WORK

Talk is Cheap and Not Talking Can Be Very Expensive

I can’t think of a better example of the total being greater than the sum of the parts than when sales and marketing are working together. Unfortunately, this isn’t the way it normally happens. In many companies it is “sales” and “marketing” and not “sales and marketing.” My point is not that sales and marketing don’t communicate.  I am referring to the lack of coordination and collaboration beginning with the first step and continuing through the company’s life.
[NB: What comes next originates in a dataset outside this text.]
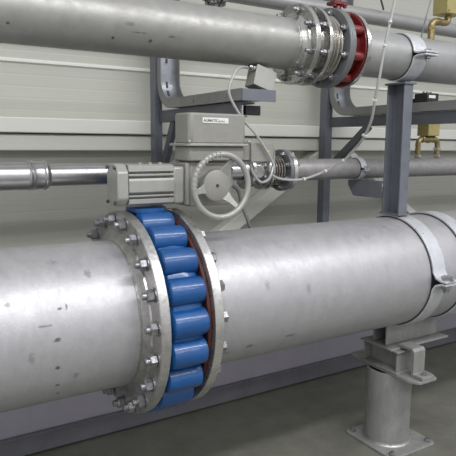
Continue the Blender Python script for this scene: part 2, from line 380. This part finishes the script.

In my experience, the shortcoming is rarely the result of people in either organization not wanting to work with the other. What I have typically seen is the opposite. Sales is looking for help from marketing and marketing would like a little assistance from the sales people in the field.  So, although they want to work together and may be talking, why isn’t there more collaboration going on?

My experience suggests the problem lies in their process. Roles and activities are not clearly defined. This leads to uncertainty; which in turn makes it difficult to align organizations. To work our way through the fog, I have listed a few steps which serve as early steps to better collaboration.

Follow a process and share that process with the rest of the team

It is always easiest for groups to work together when they know what the people in the other groups are doing. Knowing your process gives them the specifics they need. It isn’t good enough to know the people in Sales are selling. They need to know how it is being done.

Determine what information you need

There is customer information marketing will need to segment the market and to develop the marketing strategy. Sales needs customer information to establish and refine the ideal customer criteria. Determine, specifically, what you need so you can communicate it to others.

Develop a joint plan for collecting data

Sales and Marketing are now ready to collaborate. Share your needs. Your counterparts in the other group might already have information you need or they may be better suited to getting it. For example, common methods of collecting customer data include: interviews, customer observations, complaints, surveys, focus groups, and market research. Looking at this list, the sales team might be the right team to work the first three and the marketing team the latter three.  Work together to develop a comprehensive data collection plan.

Two important points about collecting customer information; your plan needs to be continuous and use multiple methods. The teamwork approach enhances your abilities to do both of these well.

Share data and analyze it together

As data is collected, the marketing and sales teams should meet to review and analyze the data. This accomplishes several things. First, it ensures everyone responsible for interacting with a customer has access to the same information. Next, it helps align customer-oriented activities. When everyone understands the data behind the customer segmentation, the marketing approach, the ideal customer criteria, and the sales process, the team knows the why behind the direction being taken. Understanding leads to greater participation and initiative.  Consequently, the sales and marketing plan is strengthened.

I don’t think anyone would disagree that Sales and Marketing should work closely together. The problem is, we typically only begin working together somewhere down the line instead of out of the gate. Back up, begin at defining and analyzing. This is the first step to building your “sales and marketing” team.